**Your instructions**: Report how many lines hold the word "scene"; answer with the number alone.

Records

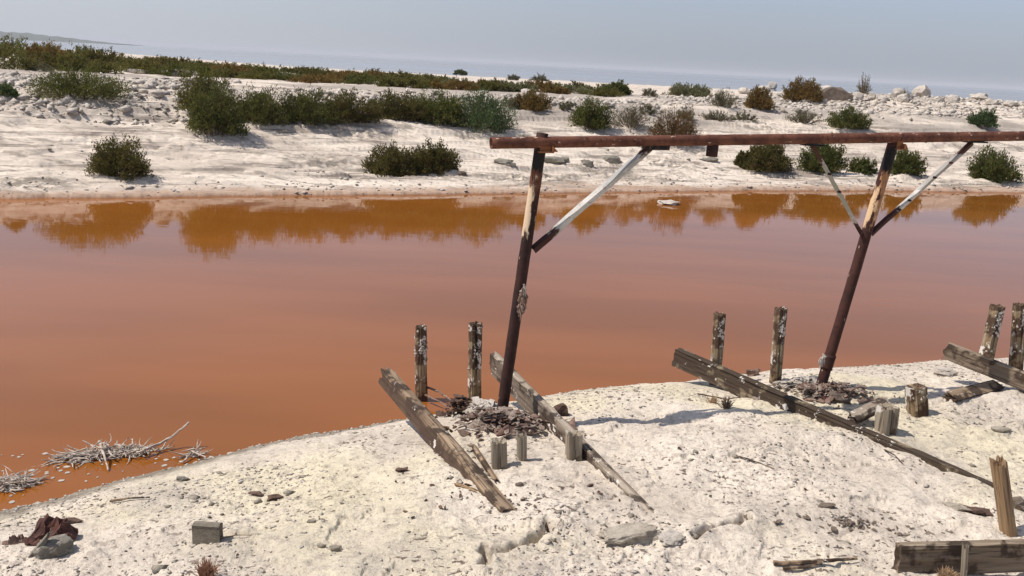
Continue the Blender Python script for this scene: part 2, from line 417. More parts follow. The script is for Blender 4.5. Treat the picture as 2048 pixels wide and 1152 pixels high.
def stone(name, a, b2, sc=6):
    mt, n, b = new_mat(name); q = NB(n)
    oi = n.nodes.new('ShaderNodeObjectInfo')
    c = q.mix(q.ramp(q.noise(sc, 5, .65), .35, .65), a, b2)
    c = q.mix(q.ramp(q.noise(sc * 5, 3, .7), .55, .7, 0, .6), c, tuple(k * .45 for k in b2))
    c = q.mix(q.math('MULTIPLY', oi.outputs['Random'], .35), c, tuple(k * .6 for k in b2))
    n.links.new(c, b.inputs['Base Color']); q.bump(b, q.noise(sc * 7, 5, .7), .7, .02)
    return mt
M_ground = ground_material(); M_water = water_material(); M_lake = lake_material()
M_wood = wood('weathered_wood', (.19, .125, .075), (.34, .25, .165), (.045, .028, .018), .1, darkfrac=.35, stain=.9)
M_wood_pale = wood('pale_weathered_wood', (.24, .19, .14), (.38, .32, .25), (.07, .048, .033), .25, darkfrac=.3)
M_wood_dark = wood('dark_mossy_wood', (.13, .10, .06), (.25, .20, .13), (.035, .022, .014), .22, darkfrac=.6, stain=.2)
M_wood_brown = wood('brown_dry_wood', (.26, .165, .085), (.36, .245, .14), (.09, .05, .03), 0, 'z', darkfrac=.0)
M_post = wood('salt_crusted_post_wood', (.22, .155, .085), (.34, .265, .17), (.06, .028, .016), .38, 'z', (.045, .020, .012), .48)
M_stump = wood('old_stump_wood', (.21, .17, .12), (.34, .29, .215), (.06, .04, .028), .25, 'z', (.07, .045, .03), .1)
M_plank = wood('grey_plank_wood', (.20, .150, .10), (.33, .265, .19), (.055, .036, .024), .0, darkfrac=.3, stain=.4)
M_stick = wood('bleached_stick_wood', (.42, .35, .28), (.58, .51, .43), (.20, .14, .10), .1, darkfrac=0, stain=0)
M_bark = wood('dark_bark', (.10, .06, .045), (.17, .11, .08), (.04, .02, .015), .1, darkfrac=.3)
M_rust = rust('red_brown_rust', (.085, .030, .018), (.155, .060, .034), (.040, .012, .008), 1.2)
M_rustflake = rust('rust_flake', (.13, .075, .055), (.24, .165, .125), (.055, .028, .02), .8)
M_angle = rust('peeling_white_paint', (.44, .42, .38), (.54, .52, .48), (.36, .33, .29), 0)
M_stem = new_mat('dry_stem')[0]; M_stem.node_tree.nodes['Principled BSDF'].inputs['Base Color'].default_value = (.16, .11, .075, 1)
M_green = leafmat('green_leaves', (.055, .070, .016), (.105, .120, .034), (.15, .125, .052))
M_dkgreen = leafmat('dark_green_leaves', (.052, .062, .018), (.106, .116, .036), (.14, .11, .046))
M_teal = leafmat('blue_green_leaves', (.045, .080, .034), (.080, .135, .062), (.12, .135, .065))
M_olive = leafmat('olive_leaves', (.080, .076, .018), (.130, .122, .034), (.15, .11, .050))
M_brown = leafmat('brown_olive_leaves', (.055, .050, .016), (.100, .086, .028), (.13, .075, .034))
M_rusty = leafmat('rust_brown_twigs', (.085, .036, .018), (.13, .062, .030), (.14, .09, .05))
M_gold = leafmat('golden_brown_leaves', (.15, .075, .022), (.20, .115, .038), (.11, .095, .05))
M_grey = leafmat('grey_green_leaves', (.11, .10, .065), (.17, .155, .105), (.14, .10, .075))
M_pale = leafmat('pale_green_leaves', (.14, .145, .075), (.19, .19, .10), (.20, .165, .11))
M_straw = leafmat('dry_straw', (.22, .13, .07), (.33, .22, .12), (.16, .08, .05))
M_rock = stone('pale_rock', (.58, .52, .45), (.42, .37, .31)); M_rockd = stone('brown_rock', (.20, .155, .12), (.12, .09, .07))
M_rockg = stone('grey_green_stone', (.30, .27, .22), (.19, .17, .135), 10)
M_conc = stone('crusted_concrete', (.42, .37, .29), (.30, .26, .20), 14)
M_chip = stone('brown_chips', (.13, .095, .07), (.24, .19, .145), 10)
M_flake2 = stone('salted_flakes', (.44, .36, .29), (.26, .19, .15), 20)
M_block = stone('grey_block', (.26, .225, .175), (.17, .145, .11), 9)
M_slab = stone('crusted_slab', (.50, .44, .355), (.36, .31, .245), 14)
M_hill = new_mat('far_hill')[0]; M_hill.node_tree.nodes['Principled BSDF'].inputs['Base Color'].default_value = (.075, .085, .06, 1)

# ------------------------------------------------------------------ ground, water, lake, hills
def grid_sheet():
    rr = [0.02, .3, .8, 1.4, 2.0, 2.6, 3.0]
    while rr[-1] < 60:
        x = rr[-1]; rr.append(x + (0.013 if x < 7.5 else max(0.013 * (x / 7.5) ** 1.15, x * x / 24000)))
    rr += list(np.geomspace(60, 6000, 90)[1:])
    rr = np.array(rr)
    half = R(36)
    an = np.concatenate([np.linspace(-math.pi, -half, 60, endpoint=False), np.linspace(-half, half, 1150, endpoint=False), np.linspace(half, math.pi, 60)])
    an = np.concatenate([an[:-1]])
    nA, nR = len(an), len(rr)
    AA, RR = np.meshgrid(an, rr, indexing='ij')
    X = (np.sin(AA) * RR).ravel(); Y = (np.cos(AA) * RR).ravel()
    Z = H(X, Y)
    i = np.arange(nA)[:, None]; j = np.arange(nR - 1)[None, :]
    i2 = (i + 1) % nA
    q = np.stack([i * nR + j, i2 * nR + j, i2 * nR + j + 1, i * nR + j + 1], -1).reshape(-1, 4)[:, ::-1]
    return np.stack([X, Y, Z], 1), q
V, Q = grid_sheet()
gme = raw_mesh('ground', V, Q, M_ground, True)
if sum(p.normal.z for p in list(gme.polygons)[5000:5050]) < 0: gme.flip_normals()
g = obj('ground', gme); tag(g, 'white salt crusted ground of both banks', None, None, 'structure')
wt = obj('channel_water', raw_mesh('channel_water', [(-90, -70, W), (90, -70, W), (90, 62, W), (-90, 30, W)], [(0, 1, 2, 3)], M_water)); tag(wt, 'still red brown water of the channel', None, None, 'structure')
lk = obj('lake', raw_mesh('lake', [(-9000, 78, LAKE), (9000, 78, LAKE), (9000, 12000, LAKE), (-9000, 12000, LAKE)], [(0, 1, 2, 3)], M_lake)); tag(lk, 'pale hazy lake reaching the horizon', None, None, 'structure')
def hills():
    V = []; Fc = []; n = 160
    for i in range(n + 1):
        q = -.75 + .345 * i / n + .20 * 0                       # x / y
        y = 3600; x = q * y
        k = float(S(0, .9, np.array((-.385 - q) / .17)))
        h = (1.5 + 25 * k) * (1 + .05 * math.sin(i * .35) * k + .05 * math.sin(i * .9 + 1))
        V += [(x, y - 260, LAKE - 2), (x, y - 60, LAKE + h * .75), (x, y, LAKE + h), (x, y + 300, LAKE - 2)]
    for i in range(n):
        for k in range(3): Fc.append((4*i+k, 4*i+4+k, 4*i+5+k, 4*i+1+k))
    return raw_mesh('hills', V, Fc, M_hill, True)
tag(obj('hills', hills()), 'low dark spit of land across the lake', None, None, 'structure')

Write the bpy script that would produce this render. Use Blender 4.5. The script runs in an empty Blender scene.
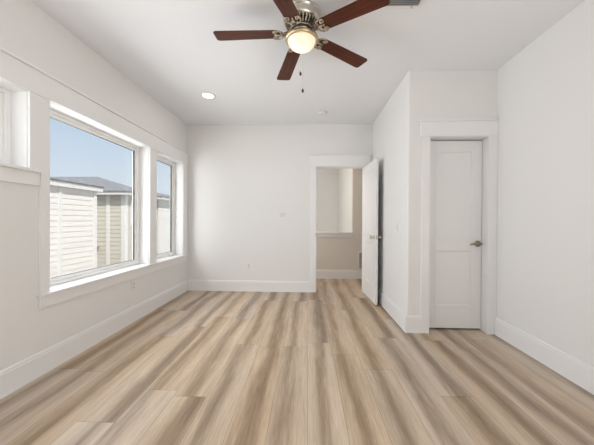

**Complete output**: 2